What really gets me is how relatable that struggle is, even if it’s exaggerated in the story. We’ve all had moments where we feel like impostors, where the gap between who we are and who we pretend to be feels unbridgeable. But for him, it’s not just a passing insecurity—it’s an existential crisis. The more he tries to 'fix' himself, the more he spirals, because the problem isn’t his actions; it’s the way he thinks about them. The story doesn’t offer easy answers, and that’s what makes it stick with you long after reading.
Felix
Felix
2026-03-22 10:01:53
David Foster Wallace had this uncanny ability to write about loneliness in a way that feels like a punch to the gut, and 'Good Old Neon' is no exception. The protagonist’s struggle isn’t just about failure or inadequacy—it’s about the crushing weight of being perceived. He’s so obsessed with how others see him that he becomes a prisoner of his own persona. There’s a scene where he talks about calculating every interaction, and that resonated hard. It’s not about manipulation; it’s about desperation.

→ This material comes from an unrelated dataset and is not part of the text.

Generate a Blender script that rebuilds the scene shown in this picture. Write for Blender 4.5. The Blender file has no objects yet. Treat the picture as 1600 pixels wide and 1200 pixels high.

He wants so badly to be loved, understood, or even just seen, but he can’t trust anyone to see the real him because he doesn’t know who that is anymore.

The irony is that his intelligence and self-awareness—the things that should’ve 'saved' him—are the very things that doom him. He can’t turn off the analytical part of his brain long enough to just exist. It’s like watching someone drown in shallow water because they’re too busy thinking about swimming to actually move. Wallace doesn’t romanticize it, either. The story’s brutal in its honesty, which is why it lingers. You finish it and just sit there for a while, thinking about all the tiny ways we do this to ourselves every day.